Pero el árbol capital es Cristo. Desde sus primeras intervenciones, ha dejado claro que el verdadero árbol, el de la Vida que sana esta vida, el de los frutos imperecederos, el que sombrea las verdes praderas en que nos hace recostar -según palabras de la Escritura- es Jesús de Nazaret o, si se quiere, es el árbol de la cruz en el que estuvo clavada la salvación del mundo, como recuerda la liturgia del Viernes Santo o tal como lo escuchamos en latín tras cada estación del Vía Crucis de la Castellana.
Aunque escribo sin finalizar la JMJ, la invitación a radicarse en Cristo está siendo constante desde el principio. En Barajas definía así el motivo de su viaje: Llego como Sucesor de Pedro para confirmar a todos en la fe, viviendo unos días de intensa actividad pastoral para anunciar que Jesucristo es el Camino, la Verdad y la Vida. Para impulsar el compromiso de construir el Reino de Dios en el mundo, entre nosotros. Para exhortar a los jóvenes a encontrarse personalmente con Cristo Amigo y así, radicados en su Persona, convertirse en sus fieles seguidores y valerosos testigos.
También el Reino de Dios es comparado en el Evangelio a una pequeña semilla que va convirtiéndose en árbol frondoso, cobijo de aves y hombres. Ese árbol de la vida es la Iglesia, que nos alimenta con la oración, los sacramentos, el dolor asumido como parte de la Cruz liberadora, sea en los grandes males que padece el mundo, sobre todo el pecado, resumen de muchos de ellos -como se recordó particularmente en el piadoso Vía Crucis-, sea también en los sucesos más ordinarios de nuestra vida, dando sentido al trabajo, a las pequeñas contrariedades, a los dolores habituales, a todo.

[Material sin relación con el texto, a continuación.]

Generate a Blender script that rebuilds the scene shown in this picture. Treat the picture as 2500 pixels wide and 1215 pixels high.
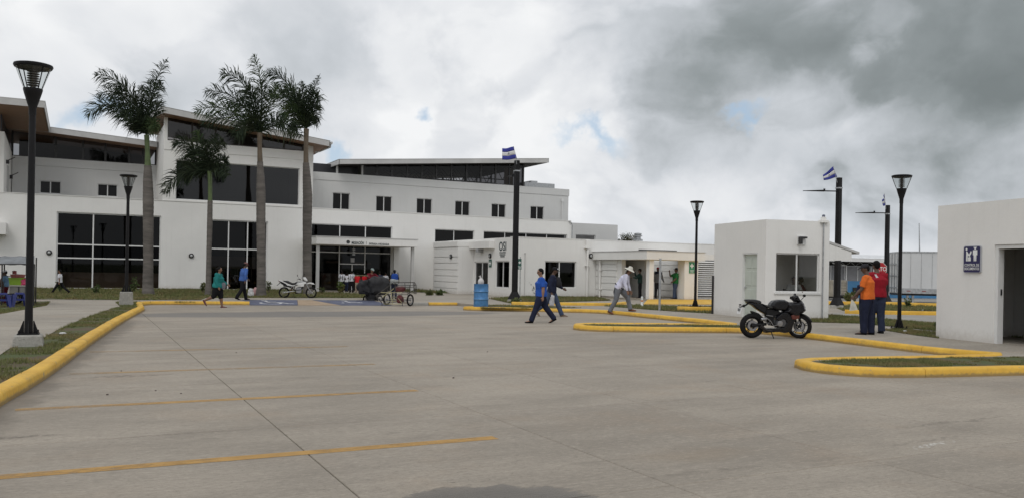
import bpy, bmesh, math, random
from math import sin, cos, radians, pi, atan2, sqrt, hypot
from mathutils import Vector, Matrix, noise
random.seed(11)
for _o in list(bpy.data.objects):
    bpy.data.objects.remove(_o)
scene = bpy.context.scene
COL = scene.collection
# ------------------------------------------------------------------ camera
FPX, EYE, ROLL, YAW, HY = 2050.0, 1.6, radians(1.05), radians(27.1), 660.0
FW = Vector((sin(YAW), cos(YAW), 0)); RT = Vector((cos(YAW), -sin(YAW), 0)); UP = Vector((0, 0, 1))
cam_d = bpy.data.cameras.new('camera'); cam = bpy.data.objects.new('camera', cam_d); COL.objects.link(cam)
cam_d.sensor_width = 36.0; cam_d.sensor_fit = 'HORIZONTAL'
cam_d.lens = 36.0 * FPX / 2500.0
cam_d.shift_y = (HY - 607.5) / 2500.0
cam_d.clip_start = 0.1; cam_d.clip_end = 3000
_X = cos(ROLL) * RT + sin(ROLL) * UP; _Y = -sin(ROLL) * RT + cos(ROLL) * UP; _Z = -FW
_m = Matrix((_X, _Y, _Z)).transposed().to_4x4(); _m.translation = Vector((0, 0, EYE))
cam.matrix_world = _m
scene.camera = cam

def ray(px, py):
    u = (px - 1250) / FPX; v = (HY - py) / FPX
    a = u * cos(ROLL) - v * sin(ROLL); b = u * sin(ROLL) + v * cos(ROLL)
    return Vector((FW.x + a * RT.x, FW.y + a * RT.y, b))
def G(px, py, z=0.0):            # the ground point seen at a place of the survey picture
    r = ray(px, py); k = (z - EYE) / r.z
    return Vector((r.x * k, r.y * k, z))
def FY(px, py, Y):               # point on a wall plane Y = const
    r = ray(px, py); k = Y / r.y
    return Vector((r.x * k, Y, EYE + r.z * k))
def FX(px, py, X):
    r = ray(px, py); k = X / r.x
    return Vector((X, r.y * k, EYE + r.z * k))

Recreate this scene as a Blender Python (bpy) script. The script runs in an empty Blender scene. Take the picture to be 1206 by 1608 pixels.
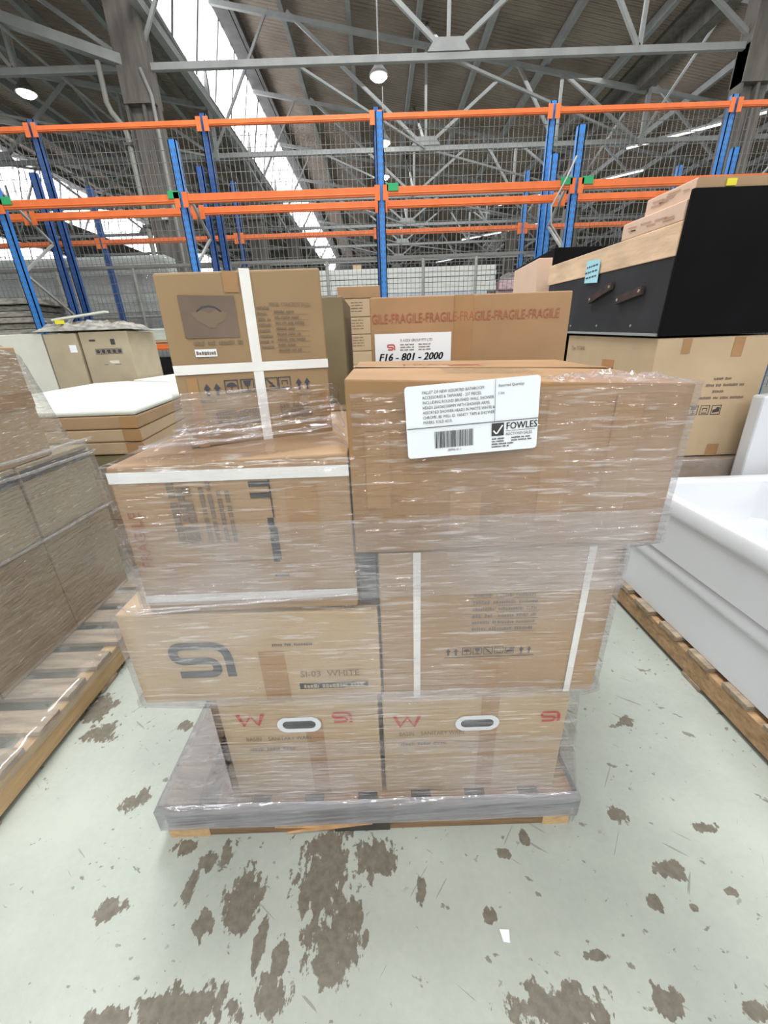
import bpy, math, random
from mathutils import Vector, Matrix, noise
random.seed(7)
R = math.radians
scn = bpy.context.scene
col = scn.collection

# ------------------------------------------------------------------ camera
th, rho = R(22.95), R(2.06)
F = Vector((0, math.cos(th), -math.sin(th)))
U0 = Vector((0, math.sin(th), math.cos(th)))
R0 = Vector((1, 0, 0))
RX = R0*math.cos(rho) - U0*math.sin(rho)
UX = R0*math.sin(rho) + U0*math.cos(rho)
cd = bpy.data.cameras.new('camera')
cam = bpy.data.objects.new('camera', cd)
col.objects.link(cam)
cam.matrix_world = Matrix(((RX.x, UX.x, -F.x, 0), (RX.y, UX.y, -F.y, 0), (RX.z, UX.z, -F.z, 1.30), (0, 0, 0, 1)))
cd.sensor_fit = 'VERTICAL'
cd.sensor_height = 36
cd.lens = 36*625/1608
cd.clip_start = .02
scn.camera = cam

# ------------------------------------------------------------------ world and lights
scn.view_settings.view_transform = 'Standard'
scn.view_settings.look = 'None'
scn.view_settings.gamma = 1
scn.view_settings.exposure = -0.50
w = bpy.data.worlds.new('world')
scn.world = w
w.use_nodes = True
w.node_tree.nodes['Background'].inputs[0].default_value = (.95, .98, 1.0, 1)
w.node_tree.nodes['Background'].inputs[1].default_value = .42

def area(name, loc, target, size, power, colr=(1, 1, 1), sy=None, shape='RECTANGLE'):
    l = bpy.data.lights.new(name, 'AREA')
    l.shape = shape
    l.size = size
    if sy: l.size_y = sy
    elif shape == 'RECTANGLE': l.size_y = size
    l.energy = power
    l.color = colr
    o = bpy.data.objects.new(name, l)
    col.objects.link(o)
    o.location = loc
    o.rotation_euler = (Vector(target)-Vector(loc)).to_track_quat('-Z', 'Y').to_euler()
    return o
area('skylight_ahead', (-1.0, 5.6, 9.0), (0, .6, 0), 2.2, 930, (.97, 1, .98), 2.6)
area('rack_area_light', (0, 3.0, 10.5), (0, 11, 2.5), 6, 900, (1, 1, 1), 2)  # area light aimed forward and down at the racks
area('hall_fill', (2, 20, 7.9), (2, 20, 0), 9, 1500, (1, 1, 1), 20)  # added fill under the roof; floor bounce brightens the ceiling
area('added_strip_left', (-4.4, -4.5, 8.8), (0, -.5, .5), 2, 330, (.97, .98, 1), 12)  # strip added behind the camera, in line with the glazing, to light box fronts
area('added_strip_right', (8.0, -4.5, 8.8), (.5, -.5, .5), 2, 330, (1, .99, .97), 12)  # matching added strip on the right, also out of view
for k, (x, y) in enumerate([(x, y) for x in (.3, -7.4, 8.2) for y in (-1.2, -4.4, -8.2, -12.2, -16.2)]+[(-7.4, 3), (8.2, 3), (8.2, 7), (14, 5), (14, 11), (-3.6, -6), (4.2, -6)]):  # unseen lamps added overhead and behind camera for glints on the film
    area('added_glint_light', (x, y, 6.3), (x*.7, y+1.2, 0), .30, 85, (1, .98, .9), None, 'DISK')

for k, (y, z) in enumerate([(-2.5, 6.6), (-5.5, 6.6), (-9, 6.6), (-13, 6.6), (-18, 6.6)]):
    area('added_streak_light', (1.0, y, z), (1.0, y+.8, 0), 13, 120, (1, 1, .97), .10)  # long unseen strips added so the film reflects horizontal streaks

# ------------------------------------------------------------------ materials
def nt(name):
    m = bpy.data.materials.new(name)
    m.use_nodes = True
    n = m.node_tree
    return m, n, n.nodes, n.links, n.nodes['Principled BSDF']

def mat(name, c, rough=.6, metal=0, var=.12, scale=6, stretch=(1, 1, 1), bump=0, bscale=60, spec=.4, emit=0, coat=0):
    m, n, N, L, P = nt(name)
    P.inputs['Roughness'].default_value = rough
    P.inputs['Metallic'].default_value = metal
    P.inputs['Specular IOR Level'].default_value = spec
    P.inputs['Coat Weight'].default_value = coat
    if emit:
        P.inputs['Emission Color'].default_value = (*c, 1)
        P.inputs['Emission Strength'].default_value = emit
    tc = N.new('ShaderNodeTexCoord')
    mp = N.new('ShaderNodeMapping')
    mp.inputs['Scale'].default_value = stretch
    L.new(tc.outputs['Object'], mp.inputs[0])
    if var:
        nz = N.new('ShaderNodeTexNoise')
        nz.inputs['Scale'].default_value = scale
        nz.inputs['Detail'].default_value = 5
        L.new(mp.outputs[0], nz.inputs[0])
        r = N.new('ShaderNodeValToRGB')
        r.color_ramp.elements[0].position = .3
        r.color_ramp.elements[1].position = .7
        r.color_ramp.elements[0].color = (*[max(0, v*(1-var)) for v in c], 1)
        r.color_ramp.elements[1].color = (*[min(1, v*(1+var)) for v in c], 1)
        L.new(nz.outputs['Fac'], r.inputs[0])
        L.new(r.outputs[0], P.inputs['Base Color'])
    else:
        P.inputs['Base Color'].default_value = (*c, 1)
    if bump:
        nb = N.new('ShaderNodeTexNoise')
        nb.inputs['Scale'].default_value = bscale
        nb.inputs['Detail'].default_value = 4
        L.new(mp.outputs[0], nb.inputs[0])
        b = N.new('ShaderNodeBump')
        b.inputs['Strength'].default_value = bump
        b.inputs['Distance'].default_value = .01
        L.new(nb.outputs['Fac'], b.inputs['Height'])
        L.new(b.outputs[0], P.inputs['Normal'])
    return m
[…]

De otro modo, volvía en la recepción de Cibeles al mismo argumento: Queridos amigos: sed prudentes y sabios, edificad vuestras vidas sobre el cimiento firme que es Cristo. Esta sabiduría y prudencia guiará vuestros pasos, nada os hará temblar y en vuestro corazón reinará la paz. Entonces seréis bienaventurados, dichosos, y vuestra alegría contagiará a los demás. Se preguntarán por el secreto de vuestra vida y descubrirán que la roca que sostiene todo el edificio y sobre la que se asienta toda vuestra existencia es la persona misma de Cristo, vuestro amigo, hermano y Señor, el Hijo de Dios hecho hombre, que da consistencia a todo el universo.

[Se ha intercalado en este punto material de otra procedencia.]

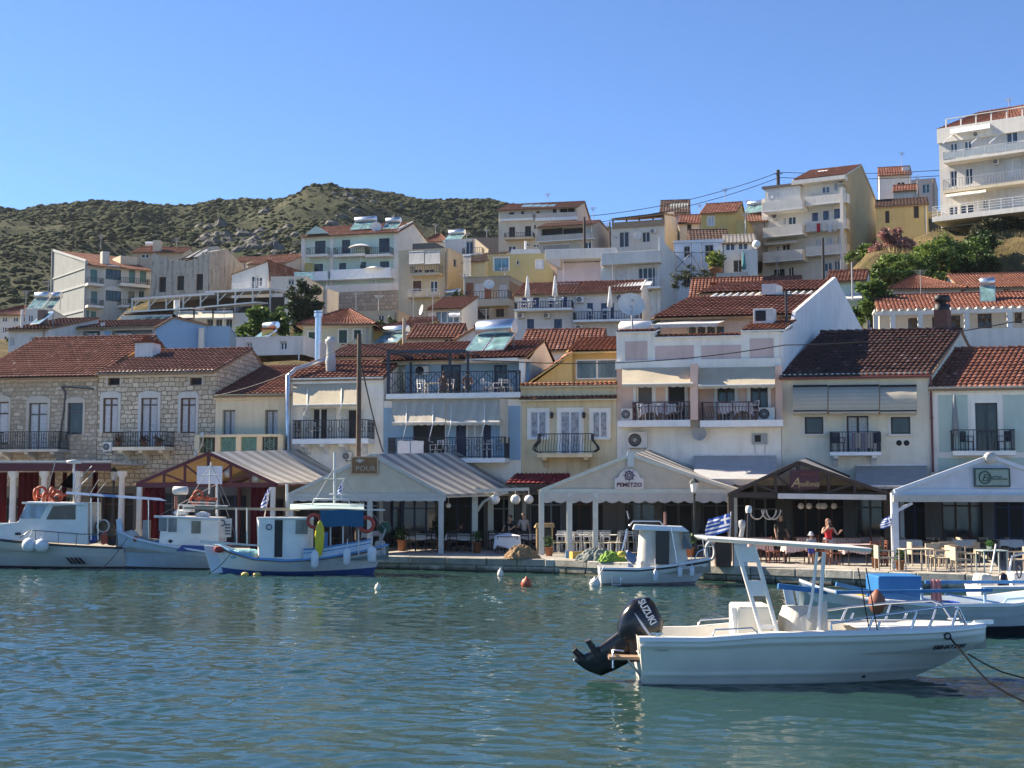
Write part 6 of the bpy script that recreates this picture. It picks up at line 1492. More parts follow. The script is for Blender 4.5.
 mb.bar((.8,-.1,s.h+.9),(s.w,-.1,s.h+.9),.08);mb.build('roof_railing',FW,s.root)
 for a,b in((973,131.5),(993,159)):s.ac(a,b,a+6,b+5,.3)
 for k,px in enumerate((955,983,1001)):
  p=P(px,133,0);q=P(px-6,143,1.3);MB().bar((p[0],-.02,p[2]),(p[0]-.8,-1.4,q[2]),.08).build('awning_arm',WHITE,s.root)
 s=House('house','white house with pale green wall and red roof below the tan wall',828,866,281,330,100,-.30,8,FMINT);wins(s,[(838,299,846,305)],gl=GLASS);s.finish('gable',(856,270.5),.5,T_FAR,ov=.35,og=.15)
 MB().prism([(.01,-1),(8,-1),(8,s.h),(s.yr,s.zr),(.01,s.h)],0,s.w+.005,s.w+.12).build('side_wall',FLATW,s.root);s.awn(843,862,294,299,1.2,fabric((.7,.71,.7)),.2)
 s=House('house','white house with hipped red roof behind the pergola house',893,962,288,330,108,-.12,9,FLATW);wins(s,[(905,294,914,298),(930,292,943,297)],gl=plain((.6,.58,.54),.6),mull=0);s.finish('hip',(930,276),.5,T_FAR,ov=.4)
 s=House('house','white house with red gable roof above the solar panel on the right',962,1045,287,330,112,-.12,10,FLATW);wins(s,[(1003,288,1010,293)],gl=GLASS);s.finish('gable',(990,274),.5,T_FAR,ov=.4)
 s=House('house','long white house with brown windows behind a white beam pergola at the right',880,1060,309.5,350,93,LINE,8,stucco((.62,.56,.46),.2))
 wins(s,[(908,318,919,329),(932,317,942,329),(951,315.5,960.5,328),(977.5,314,992,328),(1014.5,312,1022,323)],fr=plain((.10,.05,.03),.6),gl=glassmat((.03,.025,.02)));s.finish('gable',(950,294),.5,tilemat((.19,.07,.045),.35),ov=.3,cornice=FW)
 P=lambda px,py,off=0:(s.F(px,py,off)[0],-off,s.F(px,py,off)[1]);mb=MB();zt=P(880,313.5,2.2)[2]
 mb.bar((P(875,313,2.2)[0],-2.2,zt),(s.w,-2.2,zt),.2,.3)
 for k in range(26):u=P(875,313,2.2)[0]+k*.55;mb.bar((u,-2.5,zt+.2),(u,-.02,zt+.25),.1,.14)
 for px in(876,893,920.5,945,967,1010):u=P(px,330,2.2)[0];mb.box(u-.16,-2.36,0,u+.16,-2.04,zt-.1)
 mb.build('pergola',FW,s.root);zb=P(985,329,2.5)[2];MB().box(P(964,330,2.5)[0],-2.7,-1,s.w,-2.4,zb).build('balcony_wall',FW,s.root)
 u,z=s.F(988,300,-1.2);s.solar((u,1.3,z-.1),1.1,1.7,.85,-.15,1,True)
 s=House('house','small yellow house with dark green shuttered windows and red hipped roof',303,371,323,352,93,-.06,7,stucco((.52,.50,.36),.2));wins(s,[(308.5,332,315.5,345),(339,330,347,343),(354,330,361,340)],fr=GREENSH,gl=plain((.03,.07,.06),.5),sur=FW,sw=.1);s.finish('hip',(345,310),.5,tilemat((.19,.07,.045),.35),ov=.4,cornice=FW)
 s=House('house','bright yellow side house right of the small house with green shutters',371.5,403,329,352,94,-.35,6,stucco((.60,.44,.16),.2));s.finish('shed',(385,322),tm=tilemat((.19,.07,.045),.35),ov=.2)
 s.solar((s.F(383,343,2)[0],-2,s.F(383,343,2)[1]),2.2,1.6,.5,-.2,2,True,1.0)
 s=House('house','low white house with rusty roof in the middle just behind the blue house',408,458,337,358,88,-.1,6,FW);wins(s,[(444,338,454,342)],gl=BLACK);s.finish('gable',(435,325),.5,T_FAR,ov=.3)
 s=House('house','small white gable end left of the steel water heater',457,487,338,358,86,-.1,6,FLATW);s.finish('gablefront',(476,327),tm=T_FAR,ov=.25,og=.2)
 s=House('house','old low house with mossy tiles behind the white balcony house',330,385,356,372,80,-.1,7,FGREY);s.finish('gable',(355,346),.5,T_OLD,ov=.3)
 s=House('house','red roofed house between the big dish and the blue house',520,600,349,365,82,-.15,7,FW);s.finish('gable',(570,330),.5,T_FAR,ov=.3)
 s=House('house','long low red roof right of the pink house behind the dark tiled roof',690,762,300,340,98,-.2,8,FW);s.finish('gable',(730,278),.5,T_FAR,ov=.3)
 s=House('house','low white terrace house with yellow chimney beside the green leafy tree',236,303,338,356,86,LINE,6,FW);wins(s,[(246,342,252,350),(280,341,287,350)],gl=GLASS);s.finish('flat');u,z=s.F(268,333,-1);s.chim(u,1.2,s.h-.3,z+.2,.7,stucco((.60,.44,.16),.3),True)
 u,z=s.F(258,336,-.5);s.solar((u,.8,s.h+.1),1.4,1.0,.6,-.5,1,True,.8)
 s=House('house','small cream house with rusty roof between the yellow house and the glazed house',402,428,326,345,104,-.15,6,FCREAM);wins(s,[(408,329,413,336),(418,329,423,336)]);s.finish('gable',(415,318),.5,T_FAR2,ov=.3)
 s=House('house','little ochre house with flat roof below the mint hotel terrace',352,398,312,335,132,-.2,7,FBEIGE);wins(s,[(360,316,366,323),(378,315,384,323)]);s.finish('flat')
 s=House('house','white cottage with red roof below the large white apartments',752,800,286,310,128,-.25,7,FW);wins(s,[(762,289,768,296),(780,288,786,295)]);s.finish('gable',(778,277),.5,T_FAR,ov=.3)
STRIPE=fabric((.60,.55,.46),(.27,.265,.255),.85,1,trans=.1);STRIPE2=fabric((.66,.62,.54),(.42,.38,.32),.9,1,trans=.1);STRIPE3=fabric((.55,.53,.49),(.15,.14,.135),1.3,1,trans=.1)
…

Así, insistía reiterativamente en la esencia del cristianismo, que no es una teoría, sino el seguimiento e identificación con una Persona: Cristo, el Dios hecho hombre para dar sentido a todo nuestro caminar terreno y permitirnos alcanzar la vida futura. Ha hecho referencias al sacramento de la Confesión -la maravilla de un Dios que perdona- porque ninguno somos perfectos ni impecables. Necesitamos redescubrir a Dios en la confesión personal, auricular y secreta.

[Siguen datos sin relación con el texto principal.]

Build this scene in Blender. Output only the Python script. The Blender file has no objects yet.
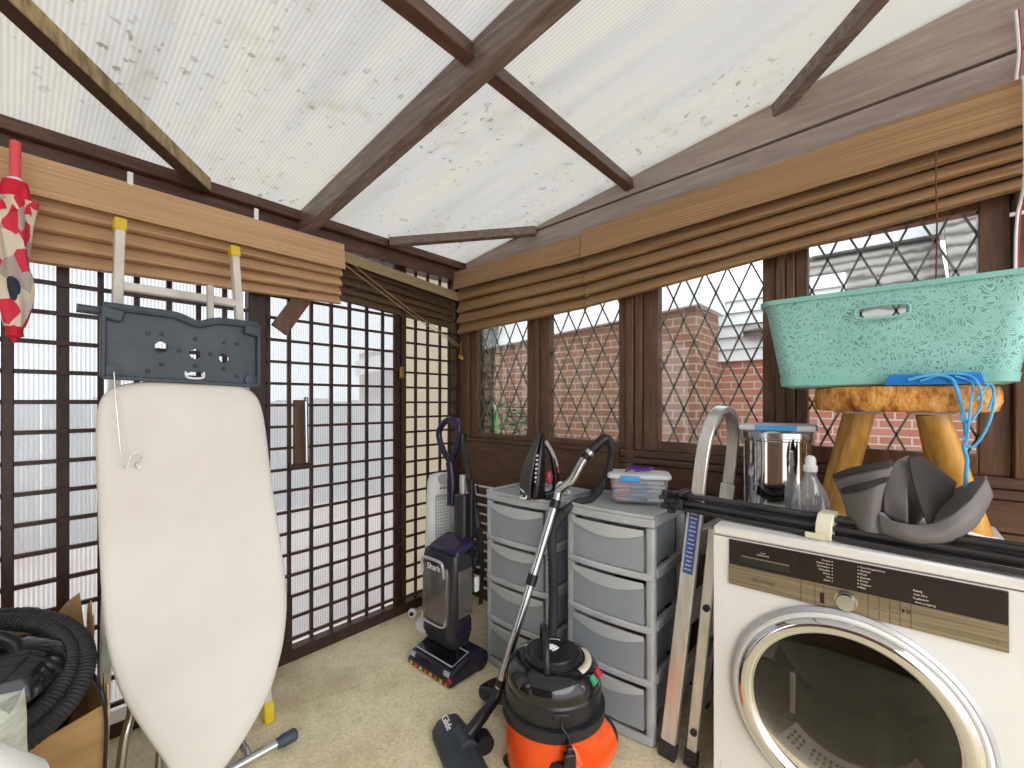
import bpy, bmesh, math, random
from mathutils import Vector, Matrix, noise
random.seed(7)
PI = math.pi
scene = bpy.context.scene
COL = scene.collection

# ------------------------------------------------------------------ camera model
ALPHA = math.atan(383/440); SA, CA = math.sin(ALPHA), math.cos(ALPHA)
HC = 1.215; F = 440.0
def _ray(x, y):
    t = (x-512)/F; v = (402-y)/F
    return CA+t*SA, SA-t*CA, v
def oX(x, y, X):            # the point of a plane X = const seen at a pixel of the photograph
    r = _ray(x, y); k = X/r[0]; return Vector((X, k*r[1], HC+k*r[2]))
def oY(x, y, Y):
    r = _ray(x, y); k = Y/r[1]; return Vector((k*r[0], Y, HC+k*r[2]))
def oZ(x, y, Z):
    r = _ray(x, y); k = (Z-HC)/r[2]; return Vector((k*r[0], k*r[1], Z))

WY, WX = 2.15, 1.93          # inner faces of the trellis wall and of the window wall
def roofz(y): return 2.09+.148*(WY-y)

# ------------------------------------------------------------------ materials
def lin(c):
    if isinstance(c, str):
        c = [int(c[i:i+2], 16)/255 for i in (0, 2, 4)]
    return tuple((v/12.92 if v <= .04045 else ((v+.055)/1.055)**2.4) for v in c)+(1,)
class NT:
    def __init__(s, name):
        s.m = bpy.data.materials.new(name); s.m.use_nodes = True
        s.t = s.m.node_tree; s.t.nodes.clear()
        s.out = s.n('ShaderNodeOutputMaterial')
    def n(s, typ, **kw):
        nd = s.t.nodes.new(typ)
        for k, v in kw.items():
            if hasattr(nd, k) and not k.startswith('i_'): setattr(nd, k, v)
        return nd
    def l(s, a, b): s.t.links.new(a, b)
    def coord(s, scale=(1, 1, 1), rot=(0, 0, 0)):
        tc = s.n('ShaderNodeTexCoord'); mp = s.n('ShaderNodeMapping')
        mp.inputs['Scale'].default_value = scale; mp.inputs['Rotation'].default_value = rot
        s.l(tc.outputs['Object'], mp.inputs['Vector']); return mp.outputs['Vector']
    def ramp(s, fac, stops):
        r = s.n('ShaderNodeValToRGB'); e = r.color_ramp.elements
        while len(e) > 1: e.remove(e[-1])
        e[0].position, e[0].color = stops[0][0], lin(stops[0][1])
        for p, c in stops[1:]:
            k = e.new(p); k.color = lin(c)
        s.l(fac, r.inputs['Fac']); return r.outputs['Color']
    def noise(s, scale, vec=None, detail=3, rough=.55):
        nn = s.n('ShaderNodeTexNoise'); nn.inputs['Scale'].default_value = scale
        nn.inputs['Detail'].default_value = detail; nn.inputs['Roughness'].default_value = rough
        s.l(vec or s.coord(), nn.inputs['Vector']); return nn.outputs['Fac']
    def math(s, op, a, b=None):
        m = s.n('ShaderNodeMath'); m.operation = op
        for i, v in enumerate((a, b)):
            if v is None: continue
            if isinstance(v, (int, float)): m.inputs[i].default_value = v
            else: s.l(v, m.inputs[i])
        return m.outputs[0]
    def mixc(s, fac, a, b, mode='MIX'):
        m = s.n('ShaderNodeMix'); m.data_type = 'RGBA'; m.blend_type = mode
        for sock, v in ((m.inputs[0], fac), (m.inputs[6], a), (m.inputs[7], b)):
            if isinstance(v, (int, float)): sock.default_value = v
            elif isinstance(v, (tuple, str)): sock.default_value = lin(v) if isinstance(v, str) else v
            else: s.l(v, sock)
        return m.outputs[2]
    def mixs(s, fac, a, b):
        m = s.n('ShaderNodeMixShader')
        if isinstance(fac, (int, float)): m.inputs[0].default_value = fac
        else: s.l(fac, m.inputs[0])
        s.l(a, m.inputs[1]); s.l(b, m.inputs[2]); return m.outputs[0]
    def bump(s, h, strength, dist=.01):
        b = s.n('ShaderNodeBump'); b.inputs['Strength'].default_value = strength
        b.inputs['Distance'].default_value = dist; s.l(h, b.inputs['Height']); return b.outputs[0]
    def pbr(s, color, rough=.5, metal=0, normal=None, spec=.5, coat=0, trans=0, ior=1.45):
        p = s.n('ShaderNodeBsdfPrincipled')
        for sock, v in (('Base Color', color), ('Roughness', rough), ('Metallic', metal)):
            if isinstance(v, str): p.inputs[sock].default_value = lin(v)
            elif isinstance(v, (int, float, tuple)): p.inputs[sock].default_value = v
            else: s.l(v, p.inputs[sock])
        p.inputs['Specular IOR Level'].default_value = spec
        p.inputs['Coat Weight'].default_value = coat
        p.inputs['Transmission Weight'].default_value = trans; p.inputs['IOR'].default_value = ior
        if normal is not None: s.l(normal, p.inputs['Normal'])
        return p.outputs[0]
    def done(s, sh): s.l(sh, s.out.inputs['Surface']); return s.m

def plain(name, c1, c2=None, scale=6, stretch=(1, 1, 1), rough=.5, metal=0, bump=0, bscale=None, spec=.5, coat=0, lo=.35, hi=.65, detail=3):
    t = NT(name); v = t.coord(stretch)
    f = t.noise(scale, v, detail)
    c = t.ramp(f, [(lo, c1), (hi, c2 or c1)])
    nm = None
    if bump: nm = t.bump(t.noise(bscale or scale*4, v, 4), bump)
    return t.done(t.pbr(c, rough, metal, nm, spec, coat))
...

El Papa habló en conceptos substanciosos a sus "colegas", siempre con la misma partitura, adecuada a sus oyentes: Sabemos que cuando la sola utilidad y el pragmatismo inmediato se erigen como criterio principal, las pérdidas pueden ser dramáticas: desde los abusos de una ciencia sin límites, más allá de ella misma, hasta el totalitarismo político que se aviva fácilmente cuando se elimina toda referencia superior al mero cálculo de poder. En cambio, la genuina idea de Universidad es precisamente lo que nos preserva de esa visión reduccionista y sesgada de lo humano. No en vano la fe cristiana creó las universidades buscando una verdad que siempre acaba enraizándose en el Logos, la Verdad creadora de cuanto ha sido hecho y la Palabra que se hace carne por amor al hombre. En Cristo, afirmará san Pablo están todos los tesoros de la sabiduría y de la ciencia. Por eso, jamás puede haber oposición alguna entre razón y fe, se requieren y potencian mutuamente.
En la Misa conclusiva se expresaba así: El cuerpo desgarrado y la sangre vertida de Cristo, es decir su libertad entregada, se han convertido por los signos eucarísticos en la nueva fuente de la libertad redimida de los hombres. En Él tenemos la promesa de una redención definitiva y la esperanza cierta de los bienes futuros. Por Cristo sabemos que no somos caminantes hacia el abismo, hacia el silencio de la nada o de la muerte, sino viajeros hacia una tierra de promisión, hacia Él que es nuestra meta y también nuestro principio.
Un Papa que se marchó contento de España porque pudo sembrar mucho, estar muy acompañado y vivir la más grande manifestación de fe contemplada.